Mais ne vous attendez pas à ce qu’elle ostracise des personnages ou à ce qu’elle procède à des séances de lynchage publiques. Non, l’auteure qui fait ici dans la nuance, a beaucoup trop d’empathie pour eux.

Pour moi, les monstres n’existent pas. J’avais envie qu’on soit capable comme spectateur d’avoir de l’empathie pour les êtres humains derrière les gestes et qu’on comprenne le courage que ça peut demander de faire face aux conséquences des gestes qu’on a faits. C’est d’ailleurs la clé d’empathie dans la pièce.

Rébecca Déraspe, dramaturge

Pourquoi est-ce si important pour Noémie de revoir ses agresseurs 25 ans plus tard ? A-t-elle vraiment besoin de leurs excuses pour avancer ? « Oui, croit Rébecca Déraspe. Si l’autre reconnaît ses torts, on peut repartir, reconstruire, pardonner. Si Noémie les confronte 25 ans plus tard, c’est qu’il y a eu un élément déclencheur dans sa vie, avec son fils, qui a commis des gestes semblables. Quel est l’impact sur leur vie si tout le monde ferme sa gueule ? »

Si les deux personnages principaux mis en cause par Rébecca Déraspe sont des hommes — Vincent et Sébastien, qui seront interprétés par Christian Michaud et Olivier Normand —, Les glaces est bel et bien une pièce sur la sororité entre femmes.

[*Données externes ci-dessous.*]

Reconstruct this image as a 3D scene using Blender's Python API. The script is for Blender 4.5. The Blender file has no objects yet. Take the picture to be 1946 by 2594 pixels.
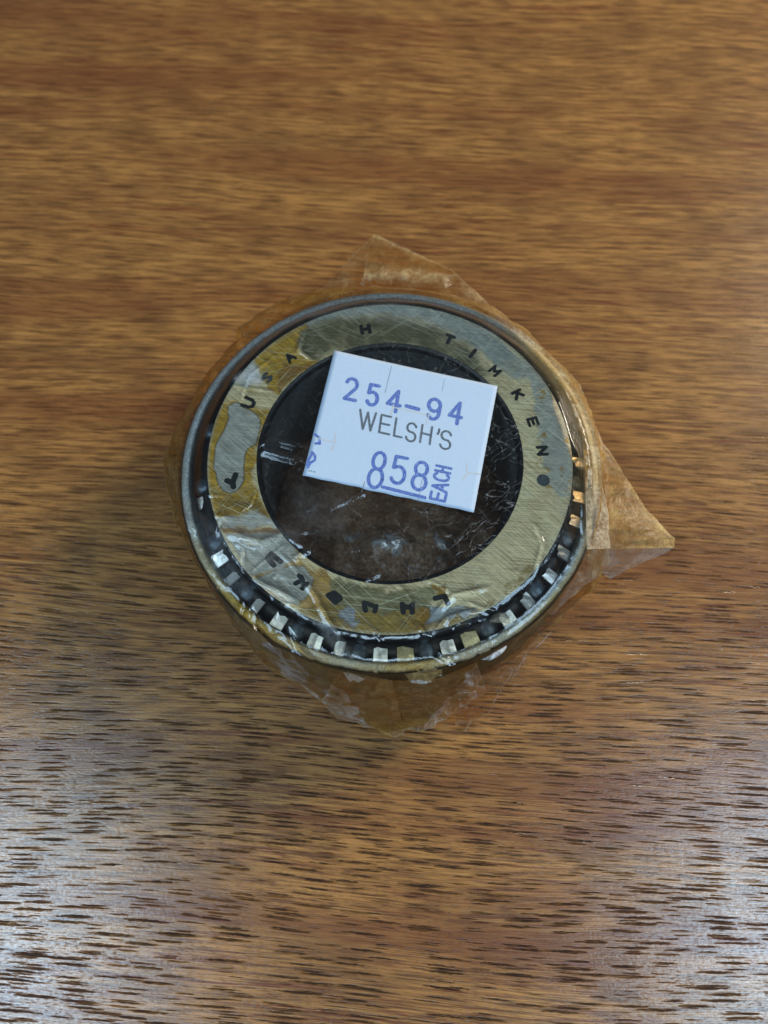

« Toutes les filles de la pièce vont faire un geste de solidarité pour accompagner le personnage de Noémie ou de Jeanne [agressée par le fils de Noémie], nous dit l’auteure. C’est un angle que j’ai pris après avoir lu des documents d’archives sur Marie Gérin-Lajoie lors de l’inauguration de la Fédération Saint-Jean-Baptiste, en 1907, où elle parlait de solidarité féminine, de sororité et d’éducation sexuelle. »

Et ces « glaces » du titre font référence à quoi au juste ? « Ce sont les états émotifs intérieurs des personnages », répond Rébecca Déraspe. C’est tout ce qui était gelé et qui dégèle, poursuit-elle, en se référant au viol du personnage de Noémie. « J’ai lu qu’après des traumas, le corps garde en mémoire les sensations, ça fait référence à ça. »

Durant la représentation, les comédiennes diront des bouts de textes qui évoqueront ces scènes violentes sur une musique composée par Chloé Lacasse. « Pour moi, c’est cet évènement traumatique qui est en train de dégeler, comme les glaces du Saint-Laurent », conclut Rébecca Déraspe.

Présence rare

La comédienne Marine Johnson, 24 ans, incarnera Jeanne dans Les glaces — personnage qui sera interprété par Éléonore Loiselle à Québec. Une très rare présence sur les planches pour celle qui a plutôt eu des rôles à la télé (STAT, Six degrés, Les petits rois) et au cinéma (Les oiseaux ivres, La déesse des mouches à feu, Charlotte a du fun) depuis qu’elle a quitté le cégep en 2017 (elle a joué dans 21, de Rachel Graton, Les glaces est sa deuxième production théâtrale). Une de ses scènes se déroule durant un interrogatoire. Pour s’y préparer, elle a regardé des documentaires sur des personnes qui racontent des évènements traumatisants. « Les gens racontent leurs histoires de manière souvent détachée, et puis il y a parfois un mot, un détail, qui vont les faire basculer. J’ai essayé de construire mon personnage en tentant de trouver un équilibre entre sa grande force et sa vulnérabilité. »

Les glaces, de Rébecca Déraspe. Mise en scène : Maryse Lapierre. Avec Christian Michaud, Anna Beaupré Moulounda, Olivier Normand, Valérie Laroche, Debbie Lynch-White, Daniel Gadouas, Marine Johnson. À La Licorne, du 4 octobre au 5 novembre.